Now the first question I had when reading this report was “How do they measure effectiveness?” After all, if they rate principals primarily on student test scores, then obviously those working at the poorest schools will be least effective. Poor kids earn low test scores. That’s all the scores consistently show – the relative wealth of students’ parents. If you define an ineffective principal as one who works in a building with low scoring students, it would be no shock that those principals worked in the poorest schools.
However, researchers didn’t fall entirely into this trap. According to the working paper:
“We measure principal quality in two ways: years of experience in the principal position and rubric-based ratings of effective principal practice taken from the state’s evaluation system.”
In Tennessee this means evaluating principals partially on student test scores at their buildings – 35%, in fact – higher than the 20% of classroom teachers’ evaluations. However, the remaining pieces of principals’ effectiveness are determined by an observation from a more senior administrator (50%) and an agreed upon score by the principal and district (15%).
Since researchers are relying at least in part on the state’s evaluation system, they’re including student test scores in their own metric of whether principals are effective or not. However, since they add experience, they’ve actually created a more authentic and equitable measure than the one used by the state.
They’ve been dropped into difficult situations and made to feel that they were responsible for numerous factors beyond their control. They didn’t create the problem. They didn’t disadvantage these students, but they feel the need to prove to their bosses that they’re making positive change.
But how do you easily prove you’ve bettered the lives of students?
Yet it’s a game that few principals are able to win. Even those who do distinguish themselves in this way end up doing little more for their students than setting up a façade to hide the underlying problems of poverty and disinvestment.

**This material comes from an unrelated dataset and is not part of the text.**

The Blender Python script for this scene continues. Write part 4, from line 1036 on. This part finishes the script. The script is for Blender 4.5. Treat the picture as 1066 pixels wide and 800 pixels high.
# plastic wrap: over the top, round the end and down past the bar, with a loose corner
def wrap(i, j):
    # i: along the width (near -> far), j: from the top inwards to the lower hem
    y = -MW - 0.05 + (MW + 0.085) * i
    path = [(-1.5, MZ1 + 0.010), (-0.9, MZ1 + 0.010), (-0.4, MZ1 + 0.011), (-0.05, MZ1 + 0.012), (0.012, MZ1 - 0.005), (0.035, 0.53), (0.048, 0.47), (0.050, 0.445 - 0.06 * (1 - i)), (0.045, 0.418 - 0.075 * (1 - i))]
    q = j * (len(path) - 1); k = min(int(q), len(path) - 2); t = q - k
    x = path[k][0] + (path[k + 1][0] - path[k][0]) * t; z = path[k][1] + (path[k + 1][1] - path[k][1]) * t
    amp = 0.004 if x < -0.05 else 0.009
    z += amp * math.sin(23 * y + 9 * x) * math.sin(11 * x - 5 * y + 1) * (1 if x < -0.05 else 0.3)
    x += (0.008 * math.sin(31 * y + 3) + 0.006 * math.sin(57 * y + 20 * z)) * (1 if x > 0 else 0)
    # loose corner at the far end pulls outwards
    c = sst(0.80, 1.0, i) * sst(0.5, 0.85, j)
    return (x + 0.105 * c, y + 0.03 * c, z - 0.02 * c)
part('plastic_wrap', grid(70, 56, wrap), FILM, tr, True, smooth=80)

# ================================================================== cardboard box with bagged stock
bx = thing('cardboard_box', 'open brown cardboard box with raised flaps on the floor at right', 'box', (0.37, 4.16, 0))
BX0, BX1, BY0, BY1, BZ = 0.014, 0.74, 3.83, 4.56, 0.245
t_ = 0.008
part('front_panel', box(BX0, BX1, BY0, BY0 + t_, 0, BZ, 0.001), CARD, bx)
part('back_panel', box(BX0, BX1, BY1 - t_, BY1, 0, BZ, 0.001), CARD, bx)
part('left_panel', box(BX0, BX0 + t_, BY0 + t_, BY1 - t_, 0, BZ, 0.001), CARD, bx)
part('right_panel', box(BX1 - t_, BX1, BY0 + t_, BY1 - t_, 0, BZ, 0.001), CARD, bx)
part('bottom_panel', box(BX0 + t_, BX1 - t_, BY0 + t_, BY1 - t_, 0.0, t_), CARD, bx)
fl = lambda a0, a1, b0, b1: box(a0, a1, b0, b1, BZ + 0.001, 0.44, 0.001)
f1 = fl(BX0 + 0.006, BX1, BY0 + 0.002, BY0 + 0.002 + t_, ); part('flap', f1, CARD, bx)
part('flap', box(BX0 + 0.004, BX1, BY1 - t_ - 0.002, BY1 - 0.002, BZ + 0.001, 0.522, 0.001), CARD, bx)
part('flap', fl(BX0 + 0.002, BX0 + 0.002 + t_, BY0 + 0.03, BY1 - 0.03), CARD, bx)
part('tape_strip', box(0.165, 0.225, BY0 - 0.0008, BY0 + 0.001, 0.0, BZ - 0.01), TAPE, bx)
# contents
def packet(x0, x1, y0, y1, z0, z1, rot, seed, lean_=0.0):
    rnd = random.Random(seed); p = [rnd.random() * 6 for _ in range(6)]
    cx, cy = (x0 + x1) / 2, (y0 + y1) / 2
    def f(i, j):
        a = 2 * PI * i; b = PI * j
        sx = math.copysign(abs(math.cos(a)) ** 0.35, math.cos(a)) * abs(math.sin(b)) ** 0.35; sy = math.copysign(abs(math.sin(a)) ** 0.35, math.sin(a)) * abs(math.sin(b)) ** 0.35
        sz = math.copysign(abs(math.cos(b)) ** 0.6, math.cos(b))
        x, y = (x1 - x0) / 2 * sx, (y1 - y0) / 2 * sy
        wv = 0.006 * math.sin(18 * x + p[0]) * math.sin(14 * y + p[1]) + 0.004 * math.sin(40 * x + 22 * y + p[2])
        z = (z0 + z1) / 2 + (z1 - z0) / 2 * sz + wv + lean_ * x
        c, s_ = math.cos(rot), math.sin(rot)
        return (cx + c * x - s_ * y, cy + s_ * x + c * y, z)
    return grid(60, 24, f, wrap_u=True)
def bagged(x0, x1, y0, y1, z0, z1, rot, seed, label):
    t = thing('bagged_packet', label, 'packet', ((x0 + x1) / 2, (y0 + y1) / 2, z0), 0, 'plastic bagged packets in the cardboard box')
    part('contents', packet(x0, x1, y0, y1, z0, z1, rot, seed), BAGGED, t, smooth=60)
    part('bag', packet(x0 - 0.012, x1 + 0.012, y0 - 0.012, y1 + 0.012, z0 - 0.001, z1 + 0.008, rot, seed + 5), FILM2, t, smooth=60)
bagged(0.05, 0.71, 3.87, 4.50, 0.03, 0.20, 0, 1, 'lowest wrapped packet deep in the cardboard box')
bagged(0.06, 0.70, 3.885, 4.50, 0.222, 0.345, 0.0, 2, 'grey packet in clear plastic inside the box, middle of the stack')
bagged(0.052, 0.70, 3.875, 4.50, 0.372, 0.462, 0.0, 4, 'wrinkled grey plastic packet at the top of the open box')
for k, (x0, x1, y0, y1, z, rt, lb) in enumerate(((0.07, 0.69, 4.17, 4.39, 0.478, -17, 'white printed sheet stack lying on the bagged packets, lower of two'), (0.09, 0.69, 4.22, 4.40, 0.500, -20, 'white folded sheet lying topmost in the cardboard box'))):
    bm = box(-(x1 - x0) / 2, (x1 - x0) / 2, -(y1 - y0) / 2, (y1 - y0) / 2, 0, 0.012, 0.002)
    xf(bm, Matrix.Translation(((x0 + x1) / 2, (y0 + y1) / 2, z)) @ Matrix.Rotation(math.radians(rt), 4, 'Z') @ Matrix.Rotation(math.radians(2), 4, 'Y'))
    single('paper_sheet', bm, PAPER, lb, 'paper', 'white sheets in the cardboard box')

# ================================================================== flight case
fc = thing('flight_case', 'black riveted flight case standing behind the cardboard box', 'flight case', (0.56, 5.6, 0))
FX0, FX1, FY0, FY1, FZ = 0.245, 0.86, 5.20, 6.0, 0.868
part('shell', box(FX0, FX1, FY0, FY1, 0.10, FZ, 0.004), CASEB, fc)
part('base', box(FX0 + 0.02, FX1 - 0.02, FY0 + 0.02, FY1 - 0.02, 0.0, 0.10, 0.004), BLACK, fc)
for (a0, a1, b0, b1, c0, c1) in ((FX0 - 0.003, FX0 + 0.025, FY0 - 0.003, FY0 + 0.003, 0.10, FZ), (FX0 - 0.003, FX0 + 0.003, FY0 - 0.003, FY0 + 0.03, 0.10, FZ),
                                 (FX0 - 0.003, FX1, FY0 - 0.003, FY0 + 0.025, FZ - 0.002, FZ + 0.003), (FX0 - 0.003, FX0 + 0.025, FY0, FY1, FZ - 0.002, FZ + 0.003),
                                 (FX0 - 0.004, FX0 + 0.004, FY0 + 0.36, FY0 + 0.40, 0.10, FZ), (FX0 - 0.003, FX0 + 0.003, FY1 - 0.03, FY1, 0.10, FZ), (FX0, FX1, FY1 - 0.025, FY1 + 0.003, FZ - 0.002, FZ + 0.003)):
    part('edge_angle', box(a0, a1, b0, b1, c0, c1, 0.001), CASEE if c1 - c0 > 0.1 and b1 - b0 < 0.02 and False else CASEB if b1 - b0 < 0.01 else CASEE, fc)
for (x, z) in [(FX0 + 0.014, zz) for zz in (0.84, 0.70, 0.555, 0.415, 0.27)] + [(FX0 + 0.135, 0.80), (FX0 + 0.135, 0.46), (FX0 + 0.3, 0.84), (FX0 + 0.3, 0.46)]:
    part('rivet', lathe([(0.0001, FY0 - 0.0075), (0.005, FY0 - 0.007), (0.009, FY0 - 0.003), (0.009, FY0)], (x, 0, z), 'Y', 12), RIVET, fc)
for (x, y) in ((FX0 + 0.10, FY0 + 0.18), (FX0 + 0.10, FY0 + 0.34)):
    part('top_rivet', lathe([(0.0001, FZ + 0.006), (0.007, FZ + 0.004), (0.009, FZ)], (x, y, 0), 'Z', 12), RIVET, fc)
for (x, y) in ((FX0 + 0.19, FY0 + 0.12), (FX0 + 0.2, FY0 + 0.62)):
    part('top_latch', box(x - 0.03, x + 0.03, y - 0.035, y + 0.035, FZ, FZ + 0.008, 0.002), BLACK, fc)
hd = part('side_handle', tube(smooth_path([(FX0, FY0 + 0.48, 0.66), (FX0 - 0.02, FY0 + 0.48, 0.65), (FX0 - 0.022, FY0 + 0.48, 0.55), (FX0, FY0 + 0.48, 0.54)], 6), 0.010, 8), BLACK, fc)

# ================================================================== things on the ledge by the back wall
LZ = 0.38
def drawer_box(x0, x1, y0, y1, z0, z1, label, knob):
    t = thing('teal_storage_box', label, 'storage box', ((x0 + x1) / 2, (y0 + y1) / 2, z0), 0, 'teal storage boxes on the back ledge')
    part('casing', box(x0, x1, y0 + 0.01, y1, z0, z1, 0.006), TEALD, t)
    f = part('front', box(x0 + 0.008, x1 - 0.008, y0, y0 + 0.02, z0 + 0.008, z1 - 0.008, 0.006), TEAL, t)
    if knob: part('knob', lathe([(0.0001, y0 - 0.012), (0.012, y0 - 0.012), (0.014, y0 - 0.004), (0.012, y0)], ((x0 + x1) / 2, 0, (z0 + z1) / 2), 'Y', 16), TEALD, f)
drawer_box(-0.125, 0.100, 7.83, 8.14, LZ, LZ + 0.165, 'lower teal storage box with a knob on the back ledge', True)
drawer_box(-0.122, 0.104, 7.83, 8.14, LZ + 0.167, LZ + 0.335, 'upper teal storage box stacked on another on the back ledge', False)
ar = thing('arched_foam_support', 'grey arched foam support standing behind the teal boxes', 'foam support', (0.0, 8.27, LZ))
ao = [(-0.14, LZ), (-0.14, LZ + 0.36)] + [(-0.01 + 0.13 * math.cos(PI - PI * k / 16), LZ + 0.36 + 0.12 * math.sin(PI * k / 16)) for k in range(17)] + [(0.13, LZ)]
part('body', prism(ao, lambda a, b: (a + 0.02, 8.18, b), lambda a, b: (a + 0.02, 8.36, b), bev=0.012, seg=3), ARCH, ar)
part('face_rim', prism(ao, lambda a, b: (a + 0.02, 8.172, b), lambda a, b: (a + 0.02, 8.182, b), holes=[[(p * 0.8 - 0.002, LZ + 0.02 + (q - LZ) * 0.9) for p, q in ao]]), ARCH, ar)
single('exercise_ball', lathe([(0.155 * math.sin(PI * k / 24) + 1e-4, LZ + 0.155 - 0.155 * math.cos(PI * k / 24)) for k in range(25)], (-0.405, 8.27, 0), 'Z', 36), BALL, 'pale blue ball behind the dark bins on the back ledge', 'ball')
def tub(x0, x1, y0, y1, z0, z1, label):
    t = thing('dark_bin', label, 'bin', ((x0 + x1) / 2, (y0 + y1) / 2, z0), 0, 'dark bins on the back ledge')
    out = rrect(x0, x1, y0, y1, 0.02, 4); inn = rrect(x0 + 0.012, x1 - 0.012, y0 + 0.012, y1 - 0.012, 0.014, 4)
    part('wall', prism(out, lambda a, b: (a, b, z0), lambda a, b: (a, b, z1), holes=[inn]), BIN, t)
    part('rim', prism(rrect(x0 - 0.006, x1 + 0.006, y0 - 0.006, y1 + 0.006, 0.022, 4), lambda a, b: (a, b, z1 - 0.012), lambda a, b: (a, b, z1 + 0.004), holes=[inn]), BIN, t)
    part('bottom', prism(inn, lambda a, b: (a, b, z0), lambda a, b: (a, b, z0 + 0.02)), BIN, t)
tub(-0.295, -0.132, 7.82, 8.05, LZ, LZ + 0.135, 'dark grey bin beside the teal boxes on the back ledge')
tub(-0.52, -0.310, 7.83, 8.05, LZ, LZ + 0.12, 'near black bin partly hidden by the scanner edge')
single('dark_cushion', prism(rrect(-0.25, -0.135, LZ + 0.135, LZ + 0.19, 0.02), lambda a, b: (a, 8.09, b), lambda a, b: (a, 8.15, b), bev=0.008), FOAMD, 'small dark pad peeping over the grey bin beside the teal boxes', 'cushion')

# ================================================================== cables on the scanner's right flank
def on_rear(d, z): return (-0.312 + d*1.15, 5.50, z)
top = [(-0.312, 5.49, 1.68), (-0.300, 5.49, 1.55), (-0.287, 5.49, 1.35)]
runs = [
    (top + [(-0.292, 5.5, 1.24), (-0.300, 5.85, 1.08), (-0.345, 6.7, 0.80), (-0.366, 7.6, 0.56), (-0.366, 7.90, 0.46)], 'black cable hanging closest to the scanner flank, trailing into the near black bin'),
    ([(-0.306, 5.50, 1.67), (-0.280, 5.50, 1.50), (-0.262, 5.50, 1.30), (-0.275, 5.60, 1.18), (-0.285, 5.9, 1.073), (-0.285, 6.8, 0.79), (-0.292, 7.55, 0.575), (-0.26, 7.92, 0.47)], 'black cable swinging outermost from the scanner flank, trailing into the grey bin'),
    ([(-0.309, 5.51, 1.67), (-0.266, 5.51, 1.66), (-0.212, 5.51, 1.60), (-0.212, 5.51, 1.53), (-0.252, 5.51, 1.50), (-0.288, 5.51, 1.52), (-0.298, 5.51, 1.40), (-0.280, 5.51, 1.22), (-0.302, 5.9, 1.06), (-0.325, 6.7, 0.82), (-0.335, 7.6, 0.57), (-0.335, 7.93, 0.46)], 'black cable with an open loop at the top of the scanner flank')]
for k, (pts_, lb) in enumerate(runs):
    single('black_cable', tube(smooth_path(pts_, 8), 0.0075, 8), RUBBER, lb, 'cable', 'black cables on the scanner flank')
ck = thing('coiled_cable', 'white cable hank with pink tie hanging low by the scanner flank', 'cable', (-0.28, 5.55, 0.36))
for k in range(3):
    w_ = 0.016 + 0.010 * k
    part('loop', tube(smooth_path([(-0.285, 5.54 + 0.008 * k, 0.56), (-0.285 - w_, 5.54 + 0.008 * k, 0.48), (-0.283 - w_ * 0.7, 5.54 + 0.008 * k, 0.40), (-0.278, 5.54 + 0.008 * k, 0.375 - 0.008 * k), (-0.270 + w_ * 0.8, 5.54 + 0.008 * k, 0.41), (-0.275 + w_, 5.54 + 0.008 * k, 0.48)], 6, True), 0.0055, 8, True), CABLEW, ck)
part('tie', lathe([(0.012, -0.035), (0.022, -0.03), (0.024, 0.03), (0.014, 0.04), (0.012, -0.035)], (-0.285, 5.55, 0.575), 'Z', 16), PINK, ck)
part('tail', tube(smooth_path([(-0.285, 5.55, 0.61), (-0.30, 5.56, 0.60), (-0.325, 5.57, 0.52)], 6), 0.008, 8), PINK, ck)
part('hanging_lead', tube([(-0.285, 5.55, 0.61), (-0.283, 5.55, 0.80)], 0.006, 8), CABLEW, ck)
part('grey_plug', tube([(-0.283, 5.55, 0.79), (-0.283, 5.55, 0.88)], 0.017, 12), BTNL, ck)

Interestingly enough, the correlation doesn’t hold for teachers.
Jason Grissom, an associate professor at Vanderbilt University and the faculty director of the Research Alliance, says that the problem stems from issues related specifically to principals.
For instance, districts are hiring lower-rated principals for high poverty schools while saving their more effective leaders for buildings with greater wealth and resources.
As a result, turnover rates for principals at these schools are much higher than those for classroom educators. Think about what that means – schools serving disadvantaged students are more likely to have new principal after new principal. These are leaders with little experience who never stick around long enough to learn from their mistakes.
As such, it’s easy for inexperienced principles to fall into the testing trap. They buy into the easy answers of the industry but haven’t been around long enough to learn that the solution they’re being sold is pure snake oil.
This has such a large effect because of how important principals are. Though they rarely teach their own classes, they have a huge impact on students. Out-of-school factors are ultimately more important, but in the school building, itself, only teachers are more vital.
Ultimately, what’s required is a change in attitude.
Too many principals look at high poverty schools as a stepping stone to working at a school with endless resources and a different class of social issues. Instead, the goal of every excellent school leader should be to end their career working where they are needed most.
Such professionalism and experience would loosen the stranglehold of test-and-punish and allow our schools not to simply recreate the inequalities already present in our society. It would enable them to heal the divide.
As John Dewey wrote in 1916:
“Were all instructors to realize that the quality of mental process, not the production of correct answers, is the measure of educative growth, something hardly less than a revolution in teaching would be worked.”